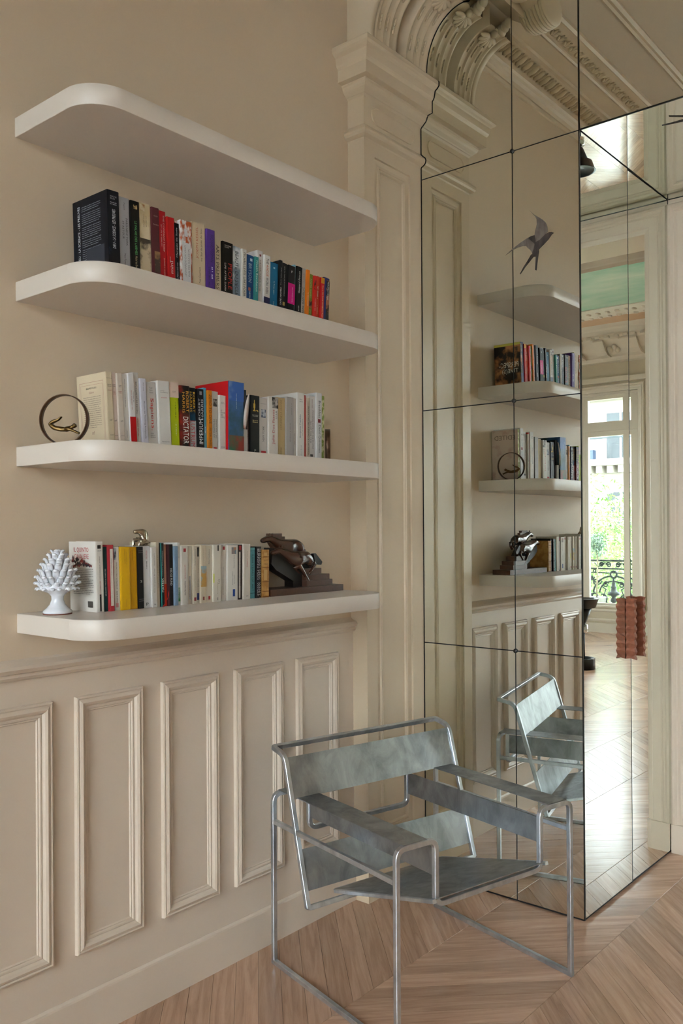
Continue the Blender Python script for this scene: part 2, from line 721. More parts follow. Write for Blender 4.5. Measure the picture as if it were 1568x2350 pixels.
# outer skin of the shaft with an opening for the sunk panel
flat_ring(pil, (PY, YM + 0.004, 0, 3.06), pin, T_XF, PF)
pil.add([(0, PY, 0), (PF, PY, 0), (PF, PY, 3.41), (0, PY, 3.41)], [(0, 1, 2, 3)])
pil.add([(PF, PY, 3.06), (PF, YM + 0.004, 3.06), (PF, YM + 0.004, 3.41), (PF, PY, 3.41)], [(0, 1, 2, 3)])
pilaster = pil.obj('trim_1', M_TRIM_SHADED)
tag(pilaster, 'painted pilaster with sunk panel between shelf wall and mirror', None, None, 'structure')
mb = MB()
frame_moulding(mb, *pin, PF, [(0.0, 0.0), (0.002, -0.008), (0.020, -0.010), (0.026, -0.009), (0.030, -0.003), (0.034, -0.004), (0.037, -0.008), (0.040, -0.004), (0.043, -0.006), (0.046, -0.013)], T_XF)
a0, a1, b0, b1 = pin[0] + 0.046, pin[1] - 0.046, pin[2] + 0.046, pin[3] - 0.046
mb.add([T_XF(a0, b0, PF - 0.013), T_XF(a1, b0, PF - 0.013), T_XF(a1, b1, PF - 0.013), T_XF(a0, b1, PF - 0.013)], [(0, 1, 2, 3)])
mb.obj('panel_moulding', M_TRIM_SHADED, pilaster)
CAP = [(0.0, 3.050), (0.003, 3.056), (0.012, 3.060), (0.019, 3.064), (0.024, 3.072), (0.025, 3.081), (0.021, 3.090), (0.012, 3.097), (0.004, 3.106), (0.0, 3.110)]
CAP2 = [(0.0, 3.222), (0.003, 3.226), (0.006, 3.230), (0.010, 3.231), (0.014, 3.236), (0.026, 3.246), (0.031, 3.254), (0.033, 3.262), (0.037, 3.266), (0.037, 3.271),
        (0.060, 3.274), (0.060, 3.322), (0.063, 3.326), (0.066, 3.329), (0.070, 3.336), (0.073, 3.350), (0.075, 3.362), (0.080, 3.367), (0.088, 3.372), (0.095, 3.380), (0.095, 3.396), (0.091, 3.402)]


def around(prof, name, top=False):
    mb = MB()
    vs, fs = [], []
    for (o, z) in prof:
        vs += [(-0.01, PY - o, z), (PF + o, PY - o, z), (PF + o, YM + 0.003, z)]
    for k in range(len(prof) - 1):
        for i in range(2):
            fs.append((k * 3 + i, k * 3 + i + 1, k * 3 + 4 + i, k * 3 + 3 + i))
    if top:
        n = len(prof) - 1
        vs.append((-0.01, YM + 0.003, prof[-1][1]))
        fs.append((n * 3, n * 3 + 1, n * 3 + 2, len(vs) - 1))
    mb.add(vs, fs)
    return mb.obj(name, M_TRIM_SHADED, pilaster)


around(CAP, 'necking_band')
around(CAP2, 'capital', True)
# thin raised stadium panel on the frieze of the capital
mb = MB()
st = []
zc, rr = 3.164, 0.038
for (yc, a0, a1) in ((3.028, -90, 90), (2.806, 90, 270)):
    for k in range(9):
        a = R(a0 + (a1 - a0) * k / 8)
        st.append((yc + rr * math.cos(a), zc + rr * math.sin(a)))
vs, fs = [], []
n = len(st)
cy0, cz0 = 2.917, zc
for (ins, h) in ((0, 0), (0.001, 0.005), (0.006, 0.005), (0.008, 0.0015)):
    for (a, b) in st:
        d = Vector((a - min(max(a, 2.806), 3.028), b - zc))
        l = d.length or 1
        q = d * ((l - ins) / l)
        vs.append((PF + h, min(max(a, 2.806), 3.028) + q.x, zc + q.y))
for k in range(3):
    for i in range(n):
        j = (i + 1) % n
        fs.append((k * n + i, k * n + j, (k + 1) * n + j, (k + 1) * n + i))
fs.append(tuple(range(3 * n, 4 * n)))
mb.add(vs, fs).obj('frieze_panel', M_TRIM_SHADED, pilaster)

# ---- bracket arch springing from the capital, cut off by the mirror
AX0, AZ0, AXC, AZC = 0.116, 3.40, 0.305, 3.455
RA, RB = AXC - AX0, 0.235


def acurve(t):
    """t 0..1: straight rise then quarter ellipse; returns point and inward normal (into the room)"""
    if t < 0.12:
        z = AZ0 + (AZC - AZ0) * t / 0.12
        return Vector((AX0, 0, z)), Vector((1, 0, 0))
    a = (t - 0.12) / 0.88 * math.pi / 2
    p = Vector((AXC - RA * math.cos(a), 0, AZC + RB * math.sin(a)))
    nn = Vector((math.cos(a) / RA, 0, -math.sin(a) / RB)).normalized()
    return p, nn


arch = MB()
poly = [(0.0, 3.40), (AX0, 3.40)] + [(max(0.004, acurve(t)[0].x - 0.10 * acurve(t)[1].x), acurve(t)[0].z - 0.10 * acurve(t)[1].z) for t in [k / 14 for k in range(15)]] + [(0.43, AZC + RB + 0.012), (0.43, CEIL), (0.0, CEIL)]
poly[1] = (poly[2][0], 3.40)
arch.prism(poly, 'y', PY, YM + 0.004)
arch_o = arch.obj('trim_2', M_TRIM_SHADED)
tag(arch_o, 'carved plaster arch springing from the pilaster capital', None, None, 'structure')


def band_profile():
    pr = [(PY - 0.0006, -0.11), (PY - 0.0006, 0.0), (2.752, 0.0), (2.756, -0.010)]
    for b0, b1 in ((2.760, 2.900), (2.962, 3.116)):
        w = (b1 - b0)
        pr.append((b0, 0.0))
        for j in range(3):
            c = b0 + w * (0.2 + 0.3 * j)
            pr += [(c - 0.020, 0.0), (c - 0.015, -0.006), (c - 0.006, -0.007), (c + 0.006, -0.007), (c + 0.015, -0.006), (c + 0.020, 0.0)]
        pr.append((b1, 0.0))
        if b0 < 2.8:
            pr += [(2.902, -0.085), (2.930, -0.092), (2.958, -0.085)]
    return pr


BP = band_profile()
mb = MB()
NT = 26
vs, fs = [], []
for k in range(NT + 1):
    p, nn = acurve(k / NT)
    for (y, h) in BP:
        q = p + nn * h
        vs.append((q.x, y, q.z))
nb = len(BP)
for k in range(NT):
    for i in range(nb - 1):
        fs.append((k * nb + i, k * nb + i + 1, (k + 1) * nb + i + 1, (k + 1) * nb + i))
mb.add(vs, fs, 0, True)
mb.obj('fluted_band', M_PLASTER, arch_o)
# bead strings in the flutes
bead = MB()
bead.ball((0, 0, 0), (0.0048, 0.0045, 0.0085), 8, 6)
bead_me = bead.mesh('bead', M_PLASTER)
for b0, b1 in ((2.760, 2.900), (2.962, 3.116)):
    for j in range(3):
        y = b0 + (b1 - b0) * (0.2 + 0.3 * j)
        for g in range(2):
            for q in range(4):
                p, nn = acurve(0.25 + 0.30 * g + 0.034 * q + 0.02 * j)
                ang = math.atan2(-nn.z, nn.x)
                link('bead', bead_me, arch_o, p + nn * -0.004 + Vector((0, y, 0)), (0, ang, 0))
# shells where the curve meets the top, and scrolls
for (yc, nm) in ((2.83, 'shell'), (3.035, 'shell')):
    mb = MB()
    p, nn = acurve(0.80)
    tng = Vector((nn.z, 0, -nn.x))
    if tng.x < 0:
        tng = -tng
    for k in range(7):
        a = R(-75 + 25 * k)
        d = -tng * math.cos(a) + Vector((0, 1, 0)) * math.sin(a)
        c = p + tng * 0.028 + nn * 0.006 + d * 0.032 + Vector((0, yc, 0))
        rot = Matrix((d, nn.cross(d), nn)).transposed()
        mb.ball(c, (0.032, 0.0125, 0.009), 10, 6, 0, rot)
    mb.ball(p + tng * 0.045 + nn * 0.012 + Vector((0, yc, 0)), 0.017, 10, 6)
    mb.obj(nm, M_PLASTER, arch_o)
    mb = MB()
    for k in range(3):
        mb.ball((0.325 + 0.022 * k, yc + 0.012 * k, AZC + RB - 0.006 + 0.004 * k), (0.016, 0.026 - 0.003 * k, 0.024), 12, 8)
    mb.obj('scroll', M_PLASTER, arch_o)
mb = MB()
for (y, rr) in ((2.66, 0.075), (2.735, 0.092), (2.82, 0.082), (2.90, 0.072), (2.98, 0.075), (3.06, 0.07)):
    pass
for k in range(9):
    a = R(-60 + 15 * k)
    mb.ball((0.46 + 0.062 * math.sin(a), 2.74, 3.775 - 0.018 * math.cos(a)), (0.017, 0.105, 0.085), 14, 10)
mb.ball((0.46, 2.80, 3.80), (0.075, 0.10, 0.08), 16, 10)
mb.ball((0.46, 2.96, 3.79), (0.07, 0.12, 0.075), 16, 10)
mb.obj('scroll_console', M_PLASTER, arch_o)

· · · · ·

With the pictures left out, restate word for word every line of the data above, from the first down to the line that contains "3.396), (0.091, 3.402)]".

Continue the Blender Python script for this scene: part 2, from line 721. More parts follow. Write for Blender 4.5. Measure the picture as if it were 1568x2350 pixels.
# outer skin of the shaft with an opening for the sunk panel
flat_ring(pil, (PY, YM + 0.004, 0, 3.06), pin, T_XF, PF)
pil.add([(0, PY, 0), (PF, PY, 0), (PF, PY, 3.41), (0, PY, 3.41)], [(0, 1, 2, 3)])
pil.add([(PF, PY, 3.06), (PF, YM + 0.004, 3.06), (PF, YM + 0.004, 3.41), (PF, PY, 3.41)], [(0, 1, 2, 3)])
pilaster = pil.obj('trim_1', M_TRIM_SHADED)
tag(pilaster, 'painted pilaster with sunk panel between shelf wall and mirror', None, None, 'structure')
mb = MB()
frame_moulding(mb, *pin, PF, [(0.0, 0.0), (0.002, -0.008), (0.020, -0.010), (0.026, -0.009), (0.030, -0.003), (0.034, -0.004), (0.037, -0.008), (0.040, -0.004), (0.043, -0.006), (0.046, -0.013)], T_XF)
a0, a1, b0, b1 = pin[0] + 0.046, pin[1] - 0.046, pin[2] + 0.046, pin[3] - 0.046
mb.add([T_XF(a0, b0, PF - 0.013), T_XF(a1, b0, PF - 0.013), T_XF(a1, b1, PF - 0.013), T_XF(a0, b1, PF - 0.013)], [(0, 1, 2, 3)])
mb.obj('panel_moulding', M_TRIM_SHADED, pilaster)
CAP = [(0.0, 3.050), (0.003, 3.056), (0.012, 3.060), (0.019, 3.064), (0.024, 3.072), (0.025, 3.081), (0.021, 3.090), (0.012, 3.097), (0.004, 3.106), (0.0, 3.110)]
CAP2 = [(0.0, 3.222), (0.003, 3.226), (0.006, 3.230), (0.010, 3.231), (0.014, 3.236), (0.026, 3.246), (0.031, 3.254), (0.033, 3.262), (0.037, 3.266), (0.037, 3.271),
        (0.060, 3.274), (0.060, 3.322), (0.063, 3.326), (0.066, 3.329), (0.070, 3.336), (0.073, 3.350), (0.075, 3.362), (0.080, 3.367), (0.088, 3.372), (0.095, 3.380), (0.095, 3.396), (0.091, 3.402)]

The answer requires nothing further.